Performance as an Extreme Occasion

Edward Said, in his 1989 article “Performance as an Extreme Occasion,” writes that the execution of a music work as rendered by today’s musicians represents the kind of technical mastery that transcends affection and catapults the performance into an extreme public occasion. He begins by mentioning the works of literary and artistic critics who have explored the performance of such arts as painting and writing. He points out the similarities between this type of performance and that of musicians, but makes the important distinction that (especially today) musicians are less likely to be performing pieces they themselves have composed.
Said goes on to identify the extreme state in which a musician must work himself when performing at concerts, as opposed to “performances” that occur privately. In fact, in today’s world, the musical performer is often so largely superior in skill to the listener that the extremity of the performance is much more pronounced because of the effect it has on its listeners.
He explores the idea of how music is transcribed today as being almost an art form and highlights the difference between transcription for public use (of former times) and the elaborate forms of transcription (as done by Liszt and Gould) which allow the piece to take on a new identity.
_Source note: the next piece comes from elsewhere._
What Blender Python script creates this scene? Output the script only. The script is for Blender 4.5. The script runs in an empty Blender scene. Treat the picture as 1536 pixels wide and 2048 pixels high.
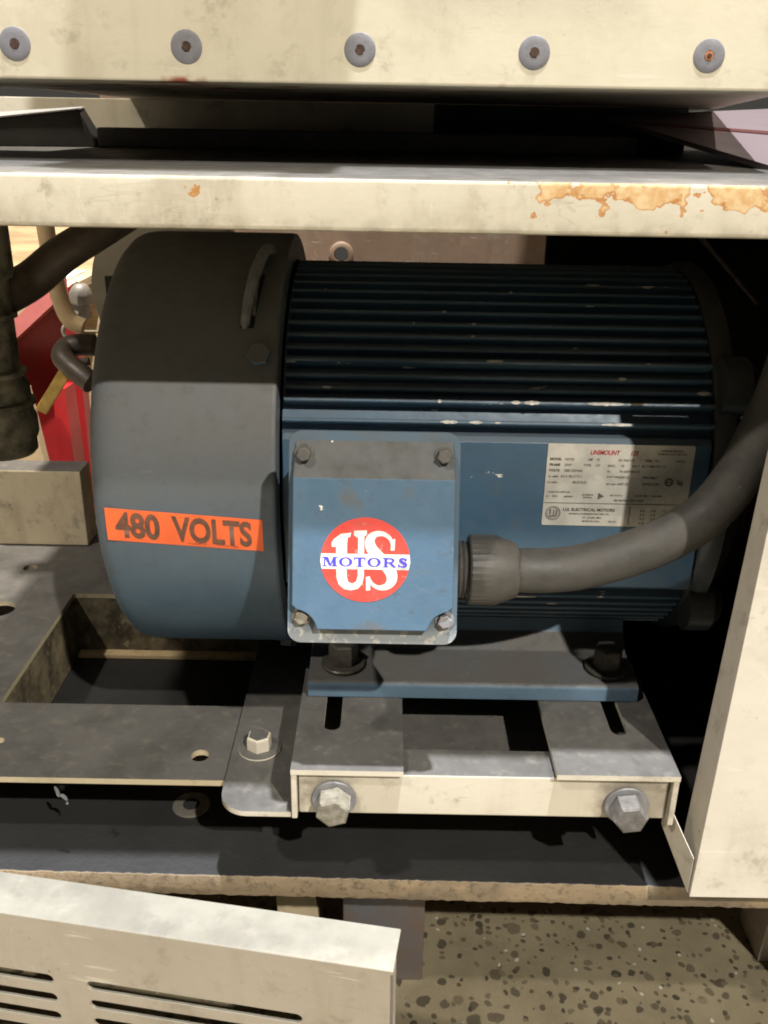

He describes Liszt’s transcriptions as “an art of sustained and extended quotation, and later of quotation prolonged elaborately into what Liszt was to call a concert paraphrase or fantasia” (Said, 6). Such forms of execution embody a method that showcases the extreme talent of the performer not just in technical but interpretative prowess, and this Said describes as the extreme “occasion” that performance becomes for the musician.

The extreme nature of the performances to which Said alludes comes also from the fact that performers have the added pressure of desiring to sell tickets. This is true not just of concert performers, but of popular musicians who must show off “specialized and eccentric skills.”
Said goes on to describe the performance of such musicians as staked on “the performer’s interpretive and histrionic personality fenced in by his or her obligatory muteness, upon the audience’s receptivity, subordination, and paying patience” (Said, 11). Furthermore, changes in the social methods of performance and the social strata to which performers belong have also contributed to the extreme occasion of performance.
The essay by Said was interesting in the way he compares music with other art forms, but underscores the ability of the performer to be divorced from the composer in this medium. It points out to me the two distinct forms of excellence that musicians can attain. They can become masters at composing as well as masters of performing or executing works composed by themselves or others.
What also was interesting about the particular ideas Said puts forth are his views on transcription as being an art in its own right. The development of transcription from a method of facilitating the amateur or chamber pianist to is elaborately interpretive state demonstrates the part that any art form takes to grow into maturity. It also shows how such ideas a plagiarism can be blurred in the music field, and musical quotes and paraphrases can grow up, become embellished and go on to be their own masterpieces.
What Said calls “the basically illiterate mass market appetite” struck an interesting note for me, as it highlighted the fact that persons who listened to music in the past were probably more appreciative of it precisely because they were familiar with the technical aspects of the music. They perhaps listened as musicians listen—keenly and sympathetically.
The role of recordings, radio and television in reducing music appreciation is therefore something I find ironic, because even though it has increased the exposure of the masses to music, it has reduced the need for them to understand how to play it. Therefore, this increases the effect of performance as an extreme occasion as it needs to happen less frequently and is therefore more dramatic when it does.
Reference
Said, Edward. “Performance as an Extreme Occasion.” Title of Book. City of Publication: Name of Publisher, Year of Publication.